When New York-based artist Jay Batlle dines out, he’s still on the clock. Of course, he’s at the restaurant to feast and imbibe and commune with friends. Upon the meal’s consummation, however, he poses a question he’s been regularly asking restaurant staffers for the past decade. They oblige, and a blank sheet of the venue’s stationary is carefully placed in his hands. He’ll return home, and on it, in watercolor and pen and wine and coffee grounds, he’ll express his thoughts – on the evening, the atmosphere, the idea of decadence and societal consumption and what fine dining has become. Batlle (pronounced “Battle”) chronicles this gastronomic collection, The Stationery Series, on his tumblr, Restaurant Restaurant. He eventually plans to turn it into a three-volume book, but he’s not stopping anytime soon. Here, we talk to the artist about New York cuisine, Balthazar, and pouring wine down the drain.
Your art is decidedly epicurean. Why?
The conflation of dining and art is something that most people can relate to.
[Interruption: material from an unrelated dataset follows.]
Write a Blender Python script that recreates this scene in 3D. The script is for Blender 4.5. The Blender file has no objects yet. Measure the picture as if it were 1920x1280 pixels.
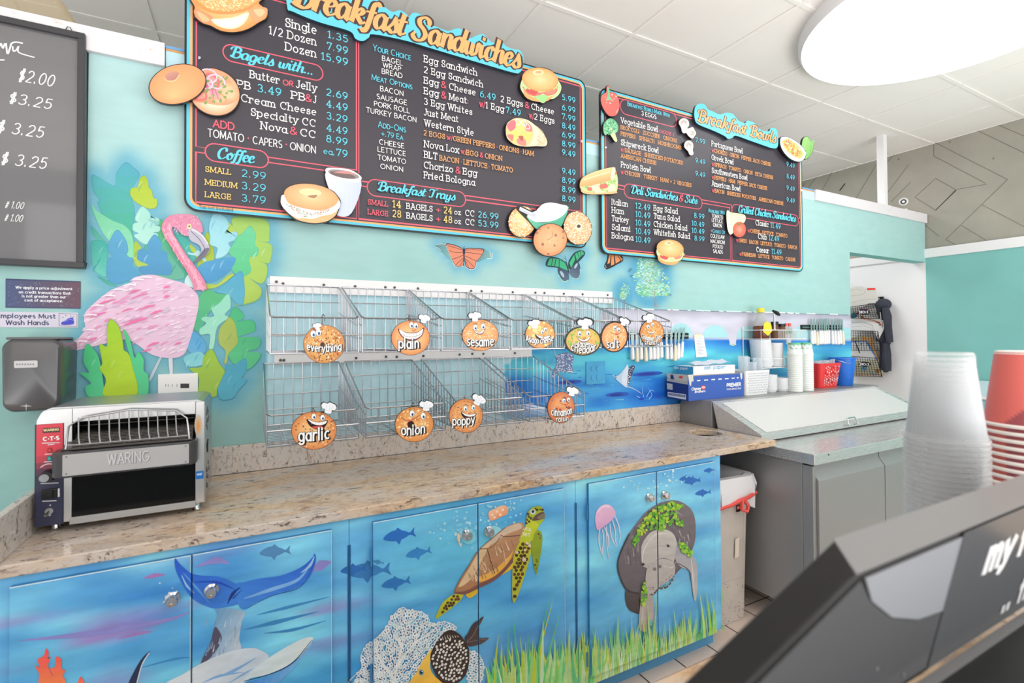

I chose gastronomy because of its immediacy and because of my experience running restaurants.
I had no idea they freely give out their stationery.
I just ask. But I’ll use whatever they give me, so if a restaurant doesn’t have its own stationery, I take a menu. Sometimes, friends give me stationery they’ve collected, and then I have to imagine what the atmosphere was like. It’s the contradictions in my life that mean something, and so I contradict any sort of structure I create – even the decision to use only restaurant stationery.
How do you choose the place?
The series is a trail of breadcrumbs of all the places I’ve eaten – a way to collect all these fabulous meals and the people I share them with. In a way, it’s a very classic approach to making art. I live in one of the gastronomic centers of the world, and there are so many restaurants to inspire me here. The choices are random and deliberate at the same time, like getting dressed in the morning. I wear a tie every day, but I change the color and pattern.
You’ve repeated a few venues’ stationery many times – Balthazar, for example.
I think Balthazar has such an international appeal. Honestly, though, I recently went back after a few years of hiatus and became obsessed with drawing on their stationery. It’s really quintessential New York for me. It reminds me of the late 90s when I first came to the city to make it as an artist.
What materials do you use?
I mostly use custom-made watercolors, oil sticks, and ink. I’ve also used wine, coffee, food coloring, and squid ink. Like the stationery, my medium is just one aspect of the process. It all comes together to form a visceral experience.
The series is replete with places like Mr. Chow and Momofuku. What about, say, a family-run restaurant in Harlem?
It’s definitely a focus of the work to question the value of social aspirations. I’m using iconic places that have a cultural value and past, similar to art, and contrasting those trajectories. Rao’s would be a place from Harlem that I would choose, because it’s iconic and has a certain type of majesty. But now it sells its own brand of pasta sauce.
Are the proprietors aware of your art?
Many are, and they’ve been very supportive. Some have commissioned works.
I heard that one especially pleased patron expressed his thanks in fine wine, and you poured it down the drain. Really?
Yes. I took $5,000 worth of red and white wine – given to me as a gift from a collector of my work and very good friend – and, indeed, poured it down the drain. It’s an homage to Chelsea and the recent flooding from Hurricane Sandy that destroyed a lot of art. I called it “Apres Le Vernissage,” and set it to Brahms’s intermezzo opus 117 no. 1. It’s a simple gesture, but I think it makes its point.